Los cristianos no viven, ni pueden vivir, ajenos a esta encrucijada, y también se ven tentados a situarse en esos mismos extremos, cayendo en ese peligroso juego y entrando así en la gresca. Sin embargo, al igual que sucediera en la Transición, su papel como fermento en la masa o en los puestos de liderazgo puede ser fundamental para mostrar una alternativa a los extremos, o lo que es lo mismo, ser puente que propicie la concordia, desde una colaboración crítica, que no tenga temor a la denuncia y la búsqueda de la verdad, pero sin promover el enfrentamiento.

Es la propuesta que hacen para Vida Nueva, entre otros, el vicepresidente de la Conferencia Episcopal: “Un país no se construye en el desencuentro. El desencuentro lleva a la ruina siempre. Un país se construye en el encuentro.

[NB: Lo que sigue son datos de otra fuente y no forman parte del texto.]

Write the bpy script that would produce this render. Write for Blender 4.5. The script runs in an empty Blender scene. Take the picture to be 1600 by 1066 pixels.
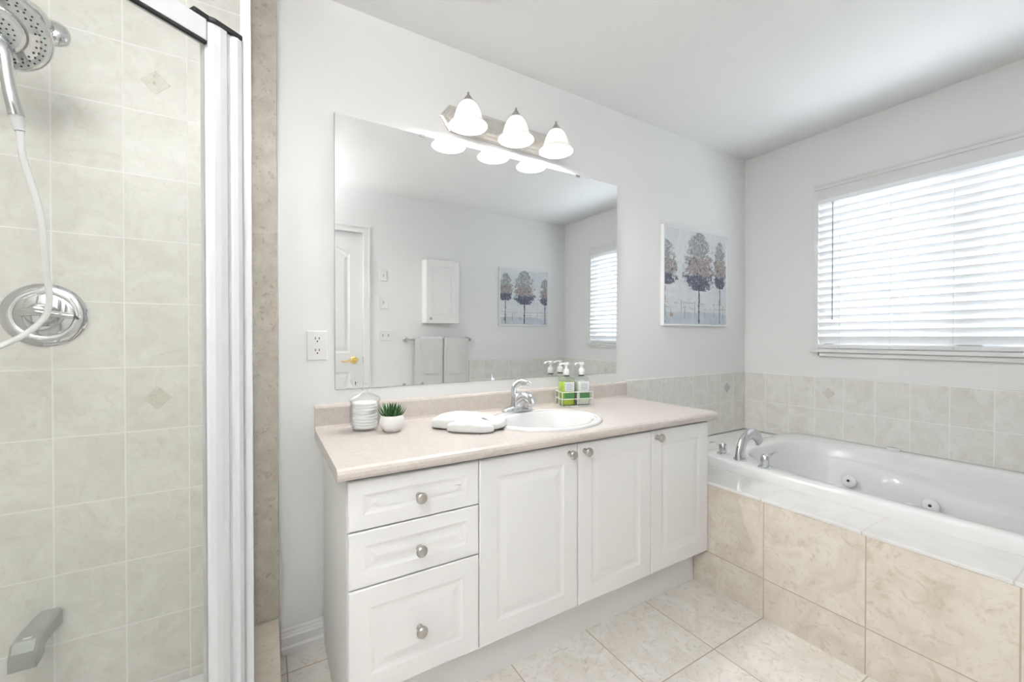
import bpy, bmesh, math, random
from mathutils import Vector, Matrix, noise
random.seed(7)
scn = bpy.context.scene
COL = scn.collection
PI = math.pi

# ------------------------------------------------------------------ camera, sky, exposure
CAMZ, W, XW, YB, XL, ZC = 1.1534, 1.712, 3.0046, -0.42, -0.97, 2.44
cam = bpy.data.cameras.new('camera'); camo = bpy.data.objects.new('camera', cam); COL.objects.link(camo)
cam.sensor_width = 36.0; cam.lens = 36.0 * 643.9 / 1600.0; cam.clip_start = 0.02
camo.location = (0, 0, CAMZ)
camo.rotation_euler = (math.radians(90 - 0.467), 0, math.radians(-30.9))
scn.camera = camo
world = bpy.data.worlds.new('sky'); scn.world = world; world.use_nodes = True
bg = world.node_tree.nodes['Background']
bg.inputs[0].default_value = (0.88, 0.945, 1.0, 1); bg.inputs[1].default_value = 6.3
vs = scn.view_settings
scn.display_settings.display_device = 'sRGB'
vs.view_transform = 'Standard'; vs.look = 'None'; vs.gamma = 1.0; vs.use_curve_mapping = False
vs.exposure = 0.70
BULB = 190.0        # emission strength of the three vanity bulbs
FILL_W = 42.0        # watts of the unseen bowl lamp added as fill

def lamp(name, kind, loc, energy, color, rot=(0, 0, 0), **kw):
    l = bpy.data.lights.new(name, kind); l.energy = energy; l.color = color
    for k, v in kw.items(): setattr(l, k, v)
    o = bpy.data.objects.new(name, l); o.location = loc; o.rotation_euler = rot; COL.objects.link(o); return o

# daylight portal at the window (guides sampling of the sky only)
pl = lamp('window_portal', 'AREA', (XW + 0.16, 0.643, 1.56), 1.0, (1, 1, 1), rot=(0, math.radians(90), 0), shape='RECTANGLE', size=0.98, size_y=1.28)
pl.data.cycles.is_portal = True

# ------------------------------------------------------------------ materials
def nt(name):
    m = bpy.data.materials.new(name); m.use_nodes = True
    n = m.node_tree; b = n.nodes['Principled BSDF']; return m, n, b
def mat(name, col, rough=0.5, metal=0.0, noise_amt=0.0, nscale=20.0, bump=0.0, bscale=200.0, spec=0.5, **kw):
    m, n, b = nt(name)
    b.inputs['Base Color'].default_value = (*col, 1); b.inputs['Roughness'].default_value = rough
    b.inputs['Metallic'].default_value = metal; b.inputs['Specular IOR Level'].default_value = spec
    for k, v in kw.items(): b.inputs[k].default_value = v
    tc = n.nodes.new('ShaderNodeTexCoord')
    if noise_amt:
        t = n.nodes.new('ShaderNodeTexNoise'); t.inputs['Scale'].default_value = nscale; t.inputs['Detail'].default_value = 5
        n.links.new(tc.outputs['Object'], t.inputs['Vector'])
        r = n.nodes.new('ShaderNodeValToRGB')
        r.color_ramp.elements[0].position = 0.3; r.color_ramp.elements[1].position = 0.7
        r.color_ramp.elements[0].color = (*[c * (1 - noise_amt) for c in col], 1)
        r.color_ramp.elements[1].color = (*[min(1, c * (1 + noise_amt)) for c in col], 1)
        n.links.new(t.outputs['Fac'], r.inputs['Fac']); n.links.new(r.outputs['Color'], b.inputs['Base Color'])
    if bump:
        t2 = n.nodes.new('ShaderNodeTexNoise'); t2.inputs['Scale'].default_value = bscale; t2.inputs['Detail'].default_value = 3
        n.links.new(tc.outputs['Object'], t2.inputs['Vector'])
        bp = n.nodes.new('ShaderNodeBump'); bp.inputs['Strength'].default_value = bump; bp.inputs['Distance'].default_value = 0.002
        n.links.new(t2.outputs['Fac'], bp.inputs['Height']); n.links.new(bp.outputs['Normal'], b.inputs['Normal'])
    return m

def tile_mat(name, axes, w, h, ou, ov, c1, c2, vein, grout, mortar=0.0021, vamt=0.35, nscale=9.0, rough=0.42, bump=0.25):
    m, n, b = nt(name); N = n.nodes.new; L = n.links.new
    tc = N('ShaderNodeTexCoord'); sp = N('ShaderNodeSeparateXYZ'); L(tc.outputs['Object'], sp.inputs[0])
    cb = N('ShaderNodeCombineXYZ')
    for i, (ax, o) in enumerate(zip(axes, (ou, ov))):
        s = N('ShaderNodeMath'); s.operation = 'SUBTRACT'; s.inputs[1].default_value = o
        L(sp.outputs[ax], s.inputs[0]); L(s.outputs[0], cb.inputs[i])
    br = N('ShaderNodeTexBrick'); br.offset = 0; br.squash = 1
    br.inputs['Scale'].default_value = 1; br.inputs['Brick Width'].default_value = w; br.inputs['Row Height'].default_value = h
    br.inputs['Mortar Size'].default_value = mortar; br.inputs['Mortar Smooth'].default_value = 0.2; br.inputs['Bias'].default_value = 0
    br.inputs['Color1'].default_value = (0, 0, 0, 1); br.inputs['Color2'].default_value = (1, 1, 1, 1); br.inputs['Mortar'].default_value = (0.5, 0.5, 0.5, 1)
    L(cb.outputs[0], br.inputs['Vector'])
    # every tile shifts the marbling so that it breaks at the joints
    sh = N('ShaderNodeVectorMath'); sh.operation = 'MULTIPLY_ADD'; sh.inputs[1].default_value = (7.0, 3.0, 5.0)
    L(br.outputs['Color'], sh.inputs[0]); L(tc.outputs['Object'], sh.inputs[2])
    n1 = N('ShaderNodeTexNoise'); n1.inputs['Scale'].default_value = nscale; n1.inputs['Detail'].default_value = 8; n1.inputs['Roughness'].default_value = 0.62; n1.inputs['Distortion'].default_value = 1.1
    L(sh.outputs[0], n1.inputs['Vector'])
    r1 = N('ShaderNodeValToRGB'); r1.color_ramp.elements[0].position = 0.36; r1.color_ramp.elements[1].position = 0.64
    r1.color_ramp.elements[0].color = (*c1, 1); r1.color_ramp.elements[1].color = (*c2, 1)
    L(n1.outputs['Fac'], r1.inputs['Fac'])
    n2 = N('ShaderNodeTexNoise'); n2.inputs['Scale'].default_value = nscale * 2.7; n2.inputs['Detail'].default_value = 9; n2.inputs['Roughness'].default_value = 0.7; n2.inputs['Distortion'].default_value = 2.2
    L(sh.outputs[0], n2.inputs['Vector'])
    r2 = N('ShaderNodeValToRGB'); r2.color_ramp.elements[0].position = 0.52; r2.color_ramp.elements[1].position = 0.74
    r2.color_ramp.elements[0].color = (0, 0, 0, 1); r2.color_ramp.elements[1].color = (vamt, vamt, vamt, 1)
    L(n2.outputs['Fac'], r2.inputs['Fac'])
    mx = N('ShaderNodeMix'); mx.data_type = 'RGBA'; mx.inputs[7].default_value = (*vein, 1)
    L(r2.outputs['Color'], mx.inputs[0]); L(r1.outputs['Color'], mx.inputs[6])
    mg = N('ShaderNodeMix'); mg.data_type = 'RGBA'; mg.inputs[7].default_value = (*grout, 1)
    L(br.outputs['Fac'], mg.inputs[0]); L(mx.outputs[2], mg.inputs[6]); L(mg.outputs[2], b.inputs['Base Color'])
    inv = N('ShaderNodeMath'); inv.operation = 'MULTIPLY_ADD'; inv.inputs[1].default_value = -1; inv.inputs[2].default_value = 1
    L(br.outputs['Fac'], inv.inputs[0])
    bp = N('ShaderNodeBump'); bp.inputs['Strength'].default_value = bump; bp.inputs['Distance'].default_value = 0.0015
    L(inv.outputs[0], bp.inputs['Height']); L(bp.outputs['Normal'], b.inputs['Normal'])
    rm = N('ShaderNodeMath'); rm.operation = 'MULTIPLY_ADD'; rm.inputs[1].default_value = 0.5; rm.inputs[2].default_value = rough
    L(br.outputs['Fac'], rm.inputs[0]); L(rm.outputs[0], b.inputs['Roughness'])
    return m

def stone_mat(name, a, c, spot, nscale, rough=0.35, spots=0.6, sscale=120):
    m, n, b = nt(name); N = n.nodes.new; L = n.links.new
    tc = N('ShaderNodeTexCoord')
    n1 = N('ShaderNodeTexNoise'); n1.inputs['Scale'].default_value = nscale; n1.inputs['Detail'].default_value = 8; n1.inputs['Roughness'].default_value = 0.65
    L(tc.outputs['Object'], n1.inputs['Vector'])
    r = N('ShaderNodeValToRGB'); r.color_ramp.elements[0].position = 0.35; r.color_ramp.elements[1].position = 0.65
    r.color_ramp.elements[0].color = (*a, 1); r.color_ramp.elements[1].color = (*c, 1); L(n1.outputs['Fac'], r.inputs['Fac'])
    n2 = N('ShaderNodeTexNoise'); n2.inputs['Scale'].default_value = sscale; n2.inputs['Detail'].default_value = 3; n2.inputs['Distortion'].default_value = 0.6
    L(tc.outputs['Object'], n2.inputs['Vector'])
    r2 = N('ShaderNodeValToRGB'); r2.color_ramp.elements[0].position = 0.6; r2.color_ramp.elements[1].position = 0.7
    r2.color_ramp.elements[0].color = (0, 0, 0, 1); r2.color_ramp.elements[1].color = (spots, spots, spots, 1); L(n2.outputs['Fac'], r2.inputs['Fac'])
    mx = N('ShaderNodeMix'); mx.data_type = 'RGBA'; mx.inputs[7].default_value = (*spot, 1)
    L(r2.outputs['Color'], mx.inputs[0]); L(r.outputs['Color'], mx.inputs[6]); L(mx.outputs[2], b.inputs['Base Color'])
    b.inputs['Roughness'].default_value = rough
    return m

def glass_mat(name, tint=(1, 1, 1), refl=0.08, rough=0.0, edge=0.5):
    m = bpy.data.materials.new(name); m.use_nodes = True; n = m.node_tree; n.nodes.clear(); N = n.nodes.new; L = n.links.new
    o = N('ShaderNodeOutputMaterial'); t = N('ShaderNodeBsdfTransparent'); t.inputs[0].default_value = (*tint, 1)
    g = N('ShaderNodeBsdfGlossy'); g.inputs['Roughness'].default_value = rough
    lw = N('ShaderNodeLayerWeight'); lw.inputs[0].default_value = edge
    mr = N('ShaderNodeMath'); mr.operation = 'MULTIPLY_ADD'; mr.inputs[1].default_value = 0.6; mr.inputs[2].default_value = refl
    pw = N('ShaderNodeMath'); pw.operation = 'POWER'; pw.inputs[1].default_value = 3.0
    L(lw.outputs['Facing'], pw.inputs[0]); L(pw.outputs[0], mr.inputs[0])
    mx = N('ShaderNodeMixShader'); L(mr.outputs[0], mx.inputs[0]); L(t.outputs[0], mx.inputs[1]); L(g.outputs[0], mx.inputs[2]); L(mx.outputs[0], o.inputs[0])
    return m
def trans_mat(name, col, amount, rough=0.5, emit=0.0):
    m, n, b = nt(name); N = n.nodes.new; L = n.links.new
    b.inputs['Base Color'].default_value = (*col, 1); b.inputs['Roughness'].default_value = rough
    t = N('ShaderNodeBsdfTranslucent'); t.inputs[0].default_value = (*col, 1)
    mx = N('ShaderNodeMixShader'); mx.inputs[0].default_value = amount
    L(b.outputs[0], mx.inputs[1]); L(t.outputs[0], mx.inputs[2]); L(mx.outputs[0], n.nodes['Material Output'].inputs[0])
    if emit:
        b.inputs['Emission Color'].default_value = (1, 0.97, 0.93, 1); b.inputs['Emission Strength'].default_value = emit
    return m
def emit_mat(name, col, s):
    m, n, b = nt(name); b.inputs['Base Color'].default_value = (*col, 1)
    b.inputs['Emission Color'].default_value = (*col, 1); b.inputs['Emission Strength'].default_value = s; return m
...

El puente se pone en pie con las piedras de todos los colores”.

Superar la mayor crisis sanitaria, económica y social desde la Guerra Civil solo será posible con hombres y mujeres de Estado, que apuesten por el bien común por encima de las diferencias, por hombres y mujeres de Iglesia que vivan, lo mismo en su casa, en la calle, en el trabajo o en la parroquia, la fraternidad como pilar de la democracia.